As for entering Canada as a refugee: there’s a list of countries whose citizens the Canadian government generally doesn’t consider worthy of refugee status, and the U.S. is, of course, one of those countries. The Donald Trump situation will need to get a bit more serious before Americans qualify for the same sort of treatment extended to, for example, Syrians.

Most Americans would probably prefer to emigrate to Canada as skilled workers, because doing so requires neither university acceptance, nor $10 million, nor evidence of persecution by a tyrannical president and/or warlord. But it’s nearly impossible to get permanent residency this way without first working in Canada, or at least getting a job offer from a Canadian employer.


And getting a Canadian job offer is, by design, very difficult. Ordinarily, to hire a foreigner, a Canadian employer needs to get what’s called a Labour Market Impact Assessment, which is an official ruling on whether or not hiring that specific foreigner is in Canada’s interest. If the assessment is negative, the job offer is void. There are certain job types that don’t require an LMIA, because they’re exempted under NAFTA. But Donald Trump hates NAFTA, so those windows of opportunity could be barred shut at any time.

Enter the applicant pool

When I was applying for Canadian permanent residency, all I had to do was submit a very complicated application and then wait a year for a decision. Shortly after I applied, though, Canada’s then-Conservative government introduced a new immigration system euphemistically known as “Express Entry.”

Currently, before most people can even apply for permanent status in Canada, they first have to enter a pool of candidates. All the candidates are scored out of a maximum of 1,200 points, according to a complicated rubric designed to weed out anyone who might have a hard time assimilating.

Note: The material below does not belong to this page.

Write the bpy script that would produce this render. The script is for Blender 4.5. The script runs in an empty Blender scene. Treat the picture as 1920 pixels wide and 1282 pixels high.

There are points awarded based on a person’s age (20 to 29-year-olds get the highest scores), education level (the more advanced a person’s university degree, the better), language proficiency (it helps to know French), and work experience (only skilled occupations count, and there are extra points for people who have worked in Canada). But the single weightiest factor—worth 600 points out of the 1,200-point total—is an offer of employment from a Canadian company, subject to all the bureaucratic hurdles mentioned above.

Only the immigrants with the highest scores are invited to take the next step, which is the actual permanent residency application process. The minimum acceptable score changes from week to week, but it’s rarely lower than 470. The maximum score possible without either a Canadian job offer or some Canadian work experience is 470. That’s why getting into Canada without a job lined up is so hard.

Get hitched to a Canadian

I recommend this highly. I’m about to marry my Canadian girlfriend of five years, and she’s great. You should see how skillfully she handles a bag of milk. But: marrying someone here isn’t a surefire way of getting into the country, no matter what the trendy app-makers want you to believe.

“If you look at the internet, to sponsor a spouse looks easy,” said Benjamin Kranc, a Toronto immigration attorney. “But the real test in these applications is: is this a legitimate marriage?"

Marriage fraud happens, and Canada’s immigration officers are on guard against it. “If you have no evidence of history with a person and suddenly you’re married and you want to do a sponsorship, it’s going to look funny, and they’re going to reject it, even if you meet all the technical requirements,” Kranc said. In interviews with Canadian immigration officials, his clients have been grilled about details as small as the colour of their spouse’s toothbrush.

Don’t be a criminal or have health problems

Even otherwise perfect residency applicants can be rejected for a host of reasons. Past criminal convictions are often automatically disqualifying. Canada will even deny permanent residency to people with serious health conditions (which is why the application process includes a blood test and chest x-ray).

To anyone who decides to go through with an application, though: Godspeed. And send me an email, because I’d love to talk to you about it/out of it.